Senin, 09 Januari 2012


Those who're trying their luck in the flourishing field of entrepreneurship and are already doing some small businesses, they must be aware of a decently vague term, called overhead cost. Though this term may appear vague inherently, it can have a great impact in saving you some precious money when you're running your business. Stated in simple accounting terms, overhead costs are business expenses, that are not directly involved in contributing to the profit but they're vital to run your business. This may include anything like office space, office stationery, office furniture, cafeteria, etc. For small businesses, extra expenses matter a lot because capital investment is limited and so maximizing profit and preventing loss is the only key to survival. Determining overhead costs can help small businesses to put a check on their business expenses. Saving money on overheads is also a great way to boost the business, especially in times of harsh economies and destabilized markets.

Guide to Cutting Your Operating Costs in Business

Regular expenses that are not directly involved in producing goods or providing services are known as overhead costs. It is obvious that you can't keep your overhead expenses zero. Let us take one example. Electricity is a basic need in the offices and so you can't prevent employees from using it! Yes, you can manage electricity usage effectively, and even ask employees to use resources in the office premises frugally. This will in turn lower the overhead costs for your business, saving huge resources of money. Here are some more tips to manage the extra costs.
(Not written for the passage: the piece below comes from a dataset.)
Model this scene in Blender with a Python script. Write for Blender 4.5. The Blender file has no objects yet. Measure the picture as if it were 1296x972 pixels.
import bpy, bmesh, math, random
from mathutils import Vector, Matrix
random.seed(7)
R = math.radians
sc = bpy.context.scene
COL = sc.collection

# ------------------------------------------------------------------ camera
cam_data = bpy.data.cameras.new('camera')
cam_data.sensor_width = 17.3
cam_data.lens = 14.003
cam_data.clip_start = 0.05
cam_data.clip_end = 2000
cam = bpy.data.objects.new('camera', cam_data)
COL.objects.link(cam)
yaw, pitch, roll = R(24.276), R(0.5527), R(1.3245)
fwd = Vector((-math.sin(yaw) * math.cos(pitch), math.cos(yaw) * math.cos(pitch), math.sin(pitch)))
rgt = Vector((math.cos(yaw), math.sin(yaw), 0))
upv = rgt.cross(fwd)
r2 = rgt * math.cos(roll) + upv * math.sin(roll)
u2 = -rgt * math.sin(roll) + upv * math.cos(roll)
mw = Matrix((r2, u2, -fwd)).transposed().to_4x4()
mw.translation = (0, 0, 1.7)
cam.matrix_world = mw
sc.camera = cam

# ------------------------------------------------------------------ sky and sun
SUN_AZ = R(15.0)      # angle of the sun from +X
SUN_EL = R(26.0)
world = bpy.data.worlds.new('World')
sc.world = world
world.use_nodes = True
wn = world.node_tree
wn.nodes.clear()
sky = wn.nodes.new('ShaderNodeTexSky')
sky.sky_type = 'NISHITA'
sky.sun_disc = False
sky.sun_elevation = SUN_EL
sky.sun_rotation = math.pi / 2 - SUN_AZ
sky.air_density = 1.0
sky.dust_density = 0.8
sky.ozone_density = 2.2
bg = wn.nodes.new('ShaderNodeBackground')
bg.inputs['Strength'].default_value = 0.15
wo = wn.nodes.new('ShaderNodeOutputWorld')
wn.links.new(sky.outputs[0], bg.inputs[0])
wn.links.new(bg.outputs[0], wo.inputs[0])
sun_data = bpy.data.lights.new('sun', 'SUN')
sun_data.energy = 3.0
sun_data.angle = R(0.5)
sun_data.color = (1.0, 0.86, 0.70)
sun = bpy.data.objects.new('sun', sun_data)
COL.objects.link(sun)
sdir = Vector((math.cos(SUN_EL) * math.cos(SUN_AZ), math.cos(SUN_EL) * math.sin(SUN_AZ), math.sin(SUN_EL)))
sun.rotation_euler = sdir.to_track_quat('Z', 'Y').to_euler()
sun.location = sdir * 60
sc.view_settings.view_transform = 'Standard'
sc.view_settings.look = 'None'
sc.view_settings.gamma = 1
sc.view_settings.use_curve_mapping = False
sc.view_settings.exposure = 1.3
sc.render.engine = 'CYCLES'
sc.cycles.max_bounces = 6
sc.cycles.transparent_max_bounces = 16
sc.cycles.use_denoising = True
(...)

Enlist Your Business Expenses
Starting a business is not easy and if you have been in the business world for sometime, you must be aware of the fact that it is a daily battle you need to fight to survive. Hence, you got to manage your overhead costs and be proactive in listing all your business expenses. Now, what you list in your overhead costs requires business judgment and understanding. To put things in perspective, consider the fact that you own a small printing press where the need of computers and electricity is essentially 24 x 7, and so you can't list electricity as your overhead cost. Some tangible overhead costs in business field are as follows:
  • Taxation, audits and penalties that changes in government rules and laws can bring.
  • To maintain efficiency of employees and provide them all comforts to work, known as 'downtime costs', you need to be willing to spend some extra money.
  • Any changes in bureaucratic and regulatory changes.
  • Any legal battles and disputes that can result in some court room cases.
  • Natural disasters and economic downturn, that are inevitable, can cause you to spend some money on the damage done.
  • In cases of theft or damage of products, you got to pay the extra money.
  • Any unplanned and unexpected development in infrastructure of the building that needs is a necessity.
After you have enlisted your monthly overhead expenses wisely, it is time to introspect where you can lessen your expenses. Refer to your industry standards and inquire with companies of the same business, as to what parameters they categorize as 'overhead costs'. Knowing what exactly constitutes overhead costs can help firms to come up with cost cutting ideas and save resources.

Do Some Math
One of the vital aspects of managing overhead costs is that, you should calculate two things viz.
  1. Proportion of overhead costs compared to sales (Overhead cost ratio). This is especially useful for people who have to get an idea of manufacturing overhead expenses.
  2. Overhead cost as a percentage of labor cost or human resource put in.
The overhead cost ratio equals to the ratio of overhead costs and sales of a firm depending on monthly, quarterly, half-yearly and yearly basis. Overhead cost ratio just like margins, is used to understand how the profits of a firm are changing. You can also calculate overhead cost as a percent of sales. For example, if the monthly revenue of your firm is $100,000 and your overhead costs per month is $25,000, then the overhead cost percentage over sales is, (25000/100,000)x100 = 25%.

On similar lines, you can calculate how efficiently your resources are being utilized in running your business. To do this calculation, simply divide overhead costs by total labor cost and multiply the result by 100 to express it as a percentage value. Lower the percentage, more efficiently, are resources being utilized in your business work. Though, you may hire a professional chartered accountant for managing your finances.

The above tips for saving money on overhead costs can help small business owners and entrepreneurs gain a competitive business advantage. Moreover, the saved money can indirectly be invested in increasing product quality and to price the products more competitively. These are some phenomenal benefits of keeping a track of your overhead expenses.